劇場版ポケットモンスター
結晶塔の帝王

2000/06/26 東宝第1試写室
アメリカでも大ヒットした劇場版ポケモンの第3作目。
今度の映画は大人の鑑賞にも堪える。by K. Hattori


 アメリカをはじめ世界各国で大ヒットした『劇場版ポケットモンスター』の3作目。このシリーズは『クレヨンしんちゃん』や『名探偵コナン』に比べると“お子様度”が高く、大人が観るのはちょっと辛い部分もあるように思うのだが、今回は過去2回の劇場版に比べても、大人の観賞に堪え得る内容に仕上がっていると思う。特に短編にはそれが顕著。今までは試写室から逃げ出してしまいたくなるぐらい幼稚な内容だった(それが悪いわけではない)のだが、今回はお話に山あり谷ありで、最後まで飽きずに観ることができる。エンディングで酒井法子と竹中直人が歌うテーマ曲「ともだち記念日」も感動的で、併映の短編作品として文句なしの仕上がりだ。

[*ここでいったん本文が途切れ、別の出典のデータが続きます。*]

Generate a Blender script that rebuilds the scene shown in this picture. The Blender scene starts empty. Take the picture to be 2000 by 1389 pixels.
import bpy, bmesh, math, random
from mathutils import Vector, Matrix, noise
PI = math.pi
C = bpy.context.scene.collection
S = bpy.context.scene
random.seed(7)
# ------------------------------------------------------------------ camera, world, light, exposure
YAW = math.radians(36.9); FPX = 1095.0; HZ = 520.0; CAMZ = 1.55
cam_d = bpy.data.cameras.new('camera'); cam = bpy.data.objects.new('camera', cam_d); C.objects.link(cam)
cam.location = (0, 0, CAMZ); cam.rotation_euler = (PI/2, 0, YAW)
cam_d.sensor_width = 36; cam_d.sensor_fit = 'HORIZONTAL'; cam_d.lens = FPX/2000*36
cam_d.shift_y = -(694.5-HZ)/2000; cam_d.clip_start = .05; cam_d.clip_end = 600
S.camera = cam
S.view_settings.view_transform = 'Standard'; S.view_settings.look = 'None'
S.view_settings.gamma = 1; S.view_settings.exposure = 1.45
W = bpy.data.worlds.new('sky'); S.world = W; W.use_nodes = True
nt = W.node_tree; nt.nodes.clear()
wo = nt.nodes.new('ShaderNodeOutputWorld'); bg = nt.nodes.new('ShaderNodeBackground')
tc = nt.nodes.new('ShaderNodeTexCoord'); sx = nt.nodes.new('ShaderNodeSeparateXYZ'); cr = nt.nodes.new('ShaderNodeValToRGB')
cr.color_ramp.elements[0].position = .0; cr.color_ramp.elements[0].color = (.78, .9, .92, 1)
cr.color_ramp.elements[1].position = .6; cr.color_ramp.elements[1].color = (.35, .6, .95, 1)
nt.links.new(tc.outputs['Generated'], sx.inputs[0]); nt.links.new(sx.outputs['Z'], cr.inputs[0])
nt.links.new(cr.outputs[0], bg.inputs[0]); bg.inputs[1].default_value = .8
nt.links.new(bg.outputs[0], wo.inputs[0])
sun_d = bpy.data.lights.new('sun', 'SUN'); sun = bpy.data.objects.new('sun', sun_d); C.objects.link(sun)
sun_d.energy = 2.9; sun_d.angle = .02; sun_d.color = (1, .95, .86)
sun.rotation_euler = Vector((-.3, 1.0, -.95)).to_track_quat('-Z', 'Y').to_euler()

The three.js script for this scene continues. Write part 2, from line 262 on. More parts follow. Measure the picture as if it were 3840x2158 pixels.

 短編のほのぼのムードに対して、長編はいつもシリアス。今回は幻のポケモン(映画に出てくるのはいつだって幻のポケモンだ)アンノーンとエンテイが活躍する、SFタッチのファンタジー。古代遺蹟で発見されたアンノーウに関する碑文を解読するため現地に向かったシュリー博士が行方不明になり、一人娘のミーだけが広大な屋敷に残される。助手が持ち帰った、今は博士の遺品となった発掘品の一部。ミーがそれを握りしめると、古代の遺物は不思議な光を発して宙に舞い上がり、幻のポケモン、アンノーンが蘇る。巨大なエネルギーは建物や周囲の環境を結晶化させ、少女の願いのままに別のポケモン、エンテイも現われる。シュリー博士と旧知の仲であるオーキド博士とサトシの母も現地入り。偶然その地を訪れていたサトシたちと合流する。テレビでサトシの母を見たミーは「わたしにもママが欲しい」とエンテイにおねだり。ミーの理想化した父を演じるエンテイは、結晶の屋敷を抜け出してサトシの母をさらう。

 前作『幻のポケモン ルギア爆誕』でもメカの描写に使われたCGだが、今回は空中を乱舞するアンノーンの描写に威力を発揮。さらに屋敷が結晶化し、それが少しずつ外部に広がって行くモーフィングにも、CG技術が存分に使われている。こうしたシーンを手描きで表現するのは至難の業。CGがあってこその効果だとは思うが、まだセル画との馴染みはいまひとつ。しかし今回は人物以外ほとんどすべてがCGという場面も幾つかあり、試写室の大画面や贅沢な音響効果(dts)との相乗効果で、かなりの迫力を生み出していた。

 物語をサトシたちレギュラーの主人公たち側から見ていたのでは、これはどうしようもなく子供向けのストーリーだ。しかし僕のような大人の観客は、自分がミーの夢によって生み出された虚像であると知りつつ、それでもミーにとって理想の父であろうとするエンテイの健気さに胸を打たれるだろう。ミーのわがままをすべてかなえようとするエンテイに対し、「そんなのは間違ってる」と正論を述べるサトシたち。だが「間違っていてもいい」のだ。エンテイは自らの存在意義を賭けて、サトシたちと戦う。声をあてているのは竹中直人。短編のエンディングもいいが、こちらの演技もなかなかでした。